If people forget names then the rest of the group should help them out.  This is not a competitive game, with the winner being the person best remembering names.  it is a collective game designed to help everyone in the group begin to know the names of others in the group.

Variation:  When the circle has been completed, the person who began the introductions (Adam in our example) then repeats all the names in reverse order, ending with “… hullo Charles, hullo Betty.”

Bouncing Names Around

This name game needs a simple prop such as a cuddly toy or a small ball – something that can be tossed easily around the group, and easily caught.
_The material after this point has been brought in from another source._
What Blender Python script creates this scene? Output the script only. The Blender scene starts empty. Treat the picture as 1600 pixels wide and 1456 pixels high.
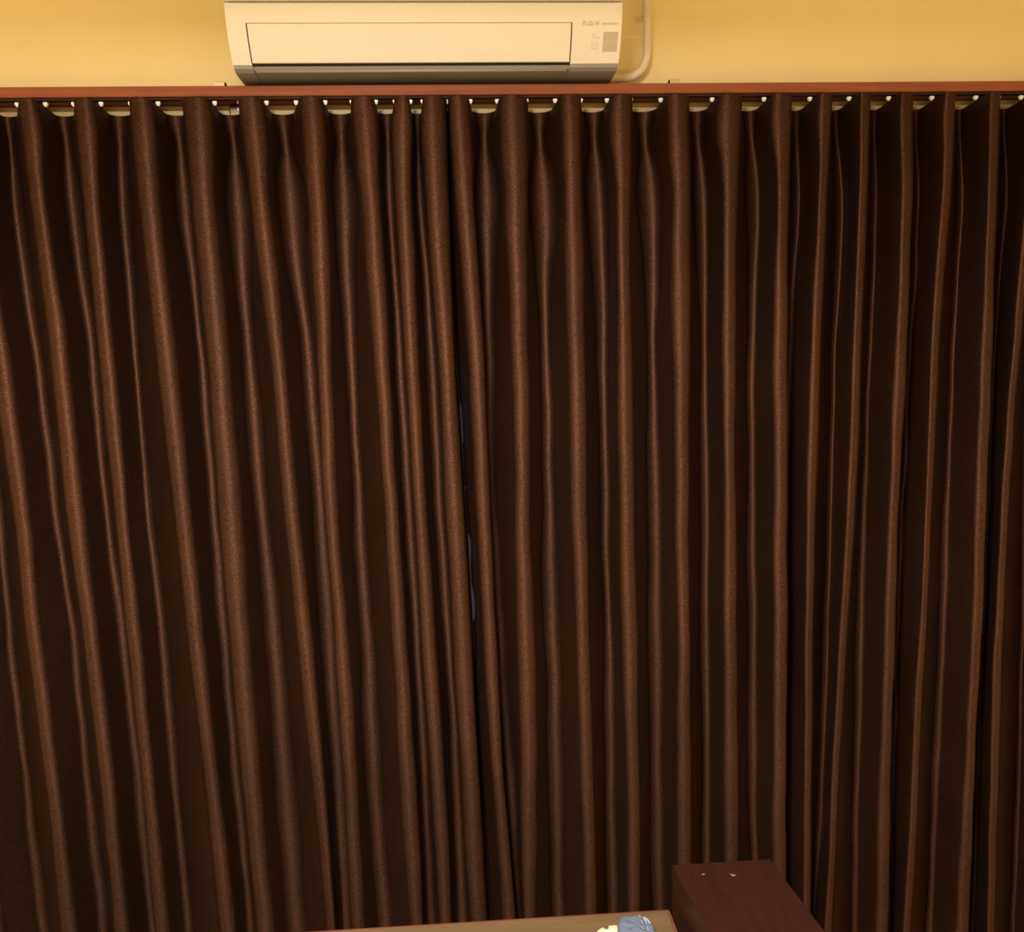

The person beginning picks another person in the group and asks them their name (if they do not already know it.)  They then toss the object to that person, meanwhile calling out that person’s name.  That person, in turn, chooses someone else in the group to toss the object to, calling out the name of the person as they do so.  This continues, so that everyone in the group has had the object thrown to them.  Keep repeating this until people think that they have got the name of everyone else into their memory. 

Find Me

This game needs a small piece of paper or a card for each person in the group. 

Each person prints (legibly) their first (and maybe the initial of their family name) name onto a card and places it in a container in the centre of the room.  Once everyone has added their name to the container each member of the group then picks a name from the container at random.  Their task then is to find the person with that name by moving about the group asking others if they have that name or if they know who it belongs to.

Once everyone has identified the person with the name they picked the cards are replaced in the container and everyone draws out another name and attempt to find that person.

There can be more than one person in the group with the same first name.  In order to distinguish between people with the same name the family initial can be used.

Once this has been done four or five times the group returns to a circle.  Each person then takes it in turn to introduce one of the people that they “found” in the previous part of the game.

Have fun with the name games.  Invent your own.  Remember it is not a competition and others should help those who are having difficulty remembering names.